Perciò non si può dire che sia per mantenere la poltrona che Marroni, il grande accusatore del Cerchio magico, è ancora decisissimo a non mollare. I messaggi lanciati al governo che «mi sta accerchiando» e al Pd che, se potesse, lo «svaporizzerebbe», sono chiari. «Sono stato sempre corretto: se vogliono cacciarmi, lo devono fare loro. Avrò molte cose da dire, vorrà dire che potrò togliermi ancora qualche sassolino...». Stamane, se non interverranno ulteriori colpi di scena, Marroni dovrebbe sedere al proprio posto in ufficio, mandando all'aria la disperata manovra ordita dal governo per far decadere i vertici senza, tra l'altro, dover subire uno smacco in Senato. Domani, infatti, è in calendario il voto su due mozioni: la prima, presentata da Idea di Quagliariello e Augello, chiede da marzo l'allontanamento dei vertici per poter fare chiarezza totale sull'affaire. Augello ieri argomentava che «le dimissioni dei due membri del Cda non fanno cadere la nostra mozione perché Marroni resta in carica fino alla convocazione dell'assemblea degli azionisti (ha otto giorni di tempo per convocarla lui stesso a norma di statuto Consip, ndr)». Il Tesoro vorrebbe invece far precipitare la situazione, nonostante solo tre mesi fa il ministro Padoan avesse dichiarato in aula che «non ci sono gli estremi per la decadenza dei vertici». Così il Pd vorrebbe chiudere la vicenda senza voto parlamentare: deciderà una capigruppo. Intanto Marroni ha già chiesto un nuovo incontro a Raffaele Cantone, capo dell'Anticorruzione. Il ministro Padoan, in grande imbarazzo, ieri ha spiegato che i due funzionari «si sono dimessi per evitare che fatti esogeni alla vicenda potessero indebolire quel grande lavoro fatto in questi anni...».
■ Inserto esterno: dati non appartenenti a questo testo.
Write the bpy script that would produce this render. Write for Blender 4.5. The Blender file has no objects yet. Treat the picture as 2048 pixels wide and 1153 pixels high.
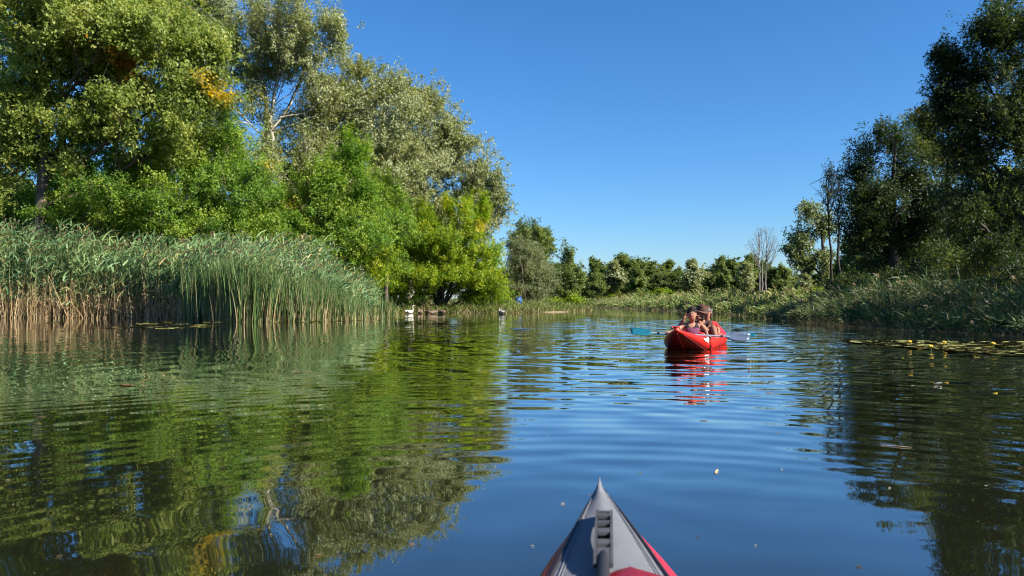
import bpy, bmesh, math, random
import numpy as np
from mathutils import Vector, Matrix, Euler

# ------------------------------------------------------------------ camera, sky, sun, exposure
S = bpy.context.scene
C = S.collection
R = math.radians
CAM_H, FPX, HOR = 0.85, 1490.0, 602.0
PITCH = math.atan((HOR - 576.5) / FPX)
cam_d = bpy.data.cameras.new('camera')
cam = bpy.data.objects.new('camera', cam_d); C.objects.link(cam)
cam.location = (0, 0, CAM_H); cam.rotation_euler = (math.pi / 2 + PITCH, 0, 0)
cam_d.sensor_width = 36.0; cam_d.lens = FPX / 2048 * 36
cam_d.clip_start = 0.05; cam_d.clip_end = 3000
cam_d.dof.use_dof = True; cam_d.dof.focus_distance = 18.0; cam_d.dof.aperture_fstop = 5.6
S.camera = cam

SUN_AZ, SUN_EL = 117.0, 34.0            # degrees clockwise from +Y, degrees above the horizon
W = bpy.data.worlds.new('World'); S.world = W; W.use_nodes = True
wn = W.node_tree.nodes; wn.clear()
sky = wn.new('ShaderNodeTexSky'); sky.sky_type = 'NISHITA'; sky.sun_disc = False
sky.sun_elevation = R(SUN_EL); sky.sun_rotation = R(SUN_AZ)
sky.air_density = 1.2; sky.dust_density = 0.5; sky.ozone_density = 10.0; sky.altitude = 700
bg = wn.new('ShaderNodeBackground'); bg.inputs['Strength'].default_value = 0.071
wo = wn.new('ShaderNodeOutputWorld')
hsv = wn.new('ShaderNodeHueSaturation'); hsv.inputs['Saturation'].default_value = 1.1
W.node_tree.links.new(sky.outputs[0], hsv.inputs['Color']); W.node_tree.links.new(hsv.outputs[0], bg.inputs[0]); W.node_tree.links.new(bg.outputs[0], wo.inputs[0])

sun_d = bpy.data.lights.new('sun', 'SUN'); sun = bpy.data.objects.new('sun', sun_d); C.objects.link(sun)
sun_d.energy = 5.0; sun_d.angle = R(0.5); sun_d.color = (1.0, 0.93, 0.82)
sdir = Vector((math.sin(R(SUN_AZ)) * math.cos(R(SUN_EL)), math.cos(R(SUN_AZ)) * math.cos(R(SUN_EL)), math.sin(R(SUN_EL))))
sun.rotation_euler = sdir.to_track_quat('Z', 'Y').to_euler(); sun.location = (40, -20, 40)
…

Peccato che un dossier di 600 pagine della Corte dei conti testimoni, prim'ancora dell'inchiesta, una gestione assai poco efficiente e trasparente. «Un incredibile disastro imputabile a Renzi figlio e a padre», secondo i grillini. Anche Salvini difende Marroni: deve stare al suo posto e deve poter parlare». Un ultimo sassolino e poi scende la valanga.